Figure 1. 10000 Monte Carlo simulations for a regression design (1 channel 120 trials * 100 frames)
Figure 2. 10000 Monte Carlo simulations for an ANOVA design (1 channel 120 trials * 100 frames)
Figure 3. 10000 Monte Carlo simulations for an ANCOVA design (1 channel 120 trials * 100 frames)
Figure 4. 10000 Monte Carlo simulations for the covariate of an ANCOVA design (1 channel 120 trials * 100 frames)
This functions takes H0 limo generated folder in and check the type 1 error cell-wise of the data in, returning avg and binomial ci, and making figures of density and convergence rate. Running this function on Wakeman and Henson (2015) data for OLS, WLS, and IRLS showed again that weighting schemes are a little conservative when using theoretical p-values. Importantly, using the maximum F-values under the null and cluster-mass (sum of F values above p-value threshold) provides good control of type 1 Familly-Wise Error Rates, mandatory when testing the whole data space. This also allowed to confirm that subject-wise, 800 bootstraps are enough, as previously observed.

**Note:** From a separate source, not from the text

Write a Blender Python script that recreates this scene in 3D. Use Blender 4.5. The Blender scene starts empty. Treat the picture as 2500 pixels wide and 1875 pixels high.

Figure 3. Type 1 error using OLS for H0 Wakeman and Henson 2015 data. Individual mean values ranged from 0.036 to 0.062 for maximum statistics (across subject average 0.0507) and 0.038 to 0.068 for spatial-temporal clustering (across subject average 0.0496).
Figure 4. Type 1 error using WLS for H0 Wakeman and Henson 2015 data. Individual mean values ranged from 0.039 to 0.069 for maximum statistics (across subject average 0.053) and 0.044 to 0.07 for spatial-temporal clustering (across subject average 0.051).